Именно в это время европейская цивилизация выдвинула совершенно новую концепцию истории. Согласно ей, история не есть топтание на месте или бег по кругу, но поступательный и в значительной степени управляемый процесс восхождения из мира менее совершенного в мир более совершенный. Именно эта концепция позволила начать поиск качественно новых, секуляризованных суперавторитетов, объединяющих людей в способные к беспредельному расширению братства по совершенно новому принципу. Суперавторитеты эти — модели посюстороннего будущего.
Очень показательно, что подобные, так сказать, религии третьего уровня возникли именно в христианском регионе, с одной стороны, знавшем только сверхъестественную опору морали, а с другой — докатившемся до массового безбожия. Дальнему Востоку новая секуляризованная этика была ни к чему, она испокон веков; там существовала, разработанная еще конфуцианством, и опиралась на двуединый посюсторонний суперавторитет государство/семья. Мусульманскому региону секуляризованная этика тоже была не нужна — там не произошло обвальной атеизации. А вот европейская цивилизация оказалась в безвыходном положении: кружить по плоскости стало уже негде, пришлось подниматься на новую ступень, а здесь, разумеется, поджидали новые проблемы.

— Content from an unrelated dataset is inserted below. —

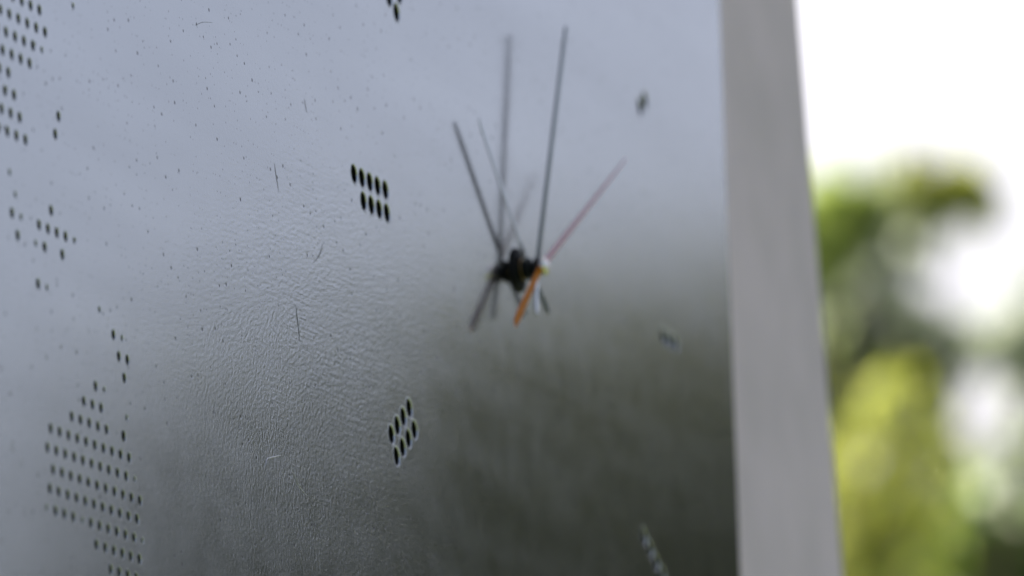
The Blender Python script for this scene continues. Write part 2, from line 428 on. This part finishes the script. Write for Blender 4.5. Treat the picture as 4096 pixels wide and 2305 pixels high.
# ---- movement spindle, nut and hands
g = Geo(); g.lathe(HU, HV, [(1.14, 0.005), (1.14, .10), (1.08, .14), (.66, .15)], 40); adopt(g.build('washer', [M_tube]))
g = Geo(); g.lathe(HU, HV, [(.66, .14), (.66, .27), (.62, .30), (.5, .30)], 6, smooth=False); adopt(g.build('hex_nut', [M_tube]))
g = Geo(); g.lathe(HU, HV, [(.55, .29), (.55, .32), (.53, .33), (.50, .33)], 32); adopt(g.build('threaded_ring', [M_brass]))
g = Geo(); g.lathe(HU, HV, [(.50, .12), (.50, .55), (.44, .58), (.36, .62), (.33, 1.22)], 32); adopt(g.build('spindle', [M_tube]))
def hand(name, tip, tail, hub_h, w_tail, w_tip, th, mats, twist=0.0, sides=(0, 1, 5), split=True, boss=.5, under=1, tipmid=None):
    """flat bar from tail to tip through the hub; every station is (u, v, h)"""
    st = [Vector(tail), Vector((HU, HV, hub_h))] + ([Vector(tipmid)] if tipmid else []) + [Vector(tip)]
    d = (Vector(tip) - Vector(tail)); d.z = 0; d.normalize(); q = Vector((-d.y, d.x, 0))
    dense = []
    for i in range(len(st) - 1):
        for k in range(8): dense.append(st[i].lerp(st[i + 1], k / 8))
    dense.append(st[-1]); n = len(dense); g = Geo(); vs = []; fs = []; mi = []
    L_ = (st[-1] - st[0]).length
    for i, p in enumerate(dense):
        t = (p - st[0]).length / L_; w = (w_tail + (w_tip - w_tail) * t) * .5
        if i in (0, n - 1): w *= .7
        tw = twist; s = q * math.cos(tw) + Vector((0, 0, 1)) * math.sin(tw); nn = Vector((0, 0, 1)) * math.cos(tw) - q * math.sin(tw)
        for a_, b_ in ((-1, -1), (1, -1), (1, .5), (.8, 1), (-.8, 1), (-1, .5)):
            x = p + s * (w * a_) + nn * (th * .5 * b_); vs.append(W(*x))
    for i in range(n - 1):
        for a_ in range(6):
            a2 = (a_ + 1) % 6; g_ = [i * 6 + a_, i * 6 + a2, (i + 1) * 6 + a2, (i + 1) * 6 + a_][::-1]
            fs.append(g_); mi.append(1 if a_ in sides else (2 if len(mats) > 2 and (i >= 8) == split else 0))
    fs += [[0, 1, 2, 3, 4, 5], [(n - 1) * 6 + k for k in range(6)][::-1]]; mi += [0, 0]
    b = len(g.v); g.v += vs
    for f, m_ in zip(fs, mi): g.f.append(f); g.m.append(m_); g.s.append(False)
    g.lathe(HU, HV, [(boss * .8, hub_h - .10), (boss, hub_h - .07), (boss, hub_h + .05), (boss * .85, hub_h + .08), (.2, hub_h + .08)], 28, 1)
    me = g.build(name, mats)
    return adopt(me)
hand('hour_hand', (59.44, 23.93, .66), (68.92, 15.60, .63), .62, .50, .46, .04, [M_hand, M_under, M_tail], boss=.58, sides=(0,), split=False)
hand('minute_hand', (72.50, 31.03, 1.56), (65.02, 14.85, 1.18), 1.03, .46, .36, .09, [M_minute, M_under, M_hand], boss=.50, split=False)  # tail takes the lighter metal: its sky reflection is put into the colour
sh = hand('second_hand', (78.39, 25.00, 2.50), (61.40, 13.80, 1.16), 1.24, .60, .10, .05, [M_red, M_red_under, M_point], boss=.34)
g = Geo(); g.lathe(HU, HV, [(.36, 1.26), (.41, 1.30), (.42, 1.50), (.38, 1.57), (.27, 1.62), (.12, 1.645), (.02, 1.65)], 32, cap1=True)
cp = g.build('cap', [M_cap]); adopt(cp, sh)

# ------------------------------------------------------------------ trees
def leaf_cloud(name, centres, size, mats, parent=None, seed=1, flat=.0):
    """centres: (n,4) array x, y, z, material index; one pointed folded leaf at each"""
    rs = np.random.RandomState(seed); c = np.asarray(centres); n = len(c)
    ax_ = rs.normal(size=(n, 3)); ax_[:, 2] -= .5; ax_ /= np.linalg.norm(ax_, axis=1)[:, None]
    o_ = rs.normal(size=(n, 3)); sd_ = np.cross(ax_, o_); sd_ /= np.linalg.norm(sd_, axis=1)[:, None]
    nm = np.cross(ax_, sd_); L_ = size * rs.uniform(.65, 1.25, n)[:, None]; Wd = L_ * rs.uniform(.30, .42, n)[:, None]
    p = c[:, :3]
    P = np.stack([p - ax_ * L_ * .5, p - ax_ * L_ * .1 + sd_ * Wd + nm * Wd * .3, p + ax_ * L_ * .25 + sd_ * Wd * .75 + nm * Wd * .25,
                  p + ax_ * L_ * .55, p + ax_ * L_ * .25 - sd_ * Wd * .75 + nm * Wd * .25, p - ax_ * L_ * .1 - sd_ * Wd + nm * Wd * .3], 1).reshape(-1, 3)
    me = bpy.data.meshes.new(name); me.vertices.add(n * 6); me.vertices.foreach_set('co', P.ravel())
    base = (np.arange(n) * 6)[:, None]; idx = np.concatenate([base + np.array([0, 1, 2, 3]), base + np.array([0, 3, 4, 5])], 1).reshape(-1)
    me.loops.add(n * 8); me.loops.foreach_set('vertex_index', idx.astype(np.int32)); me.polygons.add(n * 2)
    me.polygons.foreach_set('loop_start', np.arange(n * 2, dtype=np.int32) * 4); me.polygons.foreach_set('loop_total', np.full(n * 2, 4, np.int32))
    for mt in mats: me.materials.append(mt)
    me.polygons.foreach_set('material_index', np.repeat(c[:, 3].astype(np.int32), 2)); me.update(); me.validate()
    o = bpy.data.objects.new(name, me); col.objects.link(o)
    if parent: o.parent = parent
    return o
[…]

Кстати, и серьезная фантастика — тоже практически исключительно детище христианского культурного региона. По-моему, это не может быть простым совпадением.
Прекрасно прослеживается связь этики с суперавторитетами даже на таком простеньком примере, как категорический императив.
Не делай никому того, чего не хочешь себе — ведь это краеугольный камень любой этики, и все мы его помним. Но в канонических текстах мировых религий, насколько я могу судить, фраза, где он формулируется, никогда не оставляет его в изоляции, не провозглашает в голой беззащитности и бездоказательности. Делается иначе.
«Не делай человеку того, чего не желаешь себе, и тогда исчезнет ненависть в государстве, исчезнет ненависть в семье».
«Итак во всем, как хотите, чтобы с вами поступали, так поступайте и вы с ними; ибо в этом закон и пророки».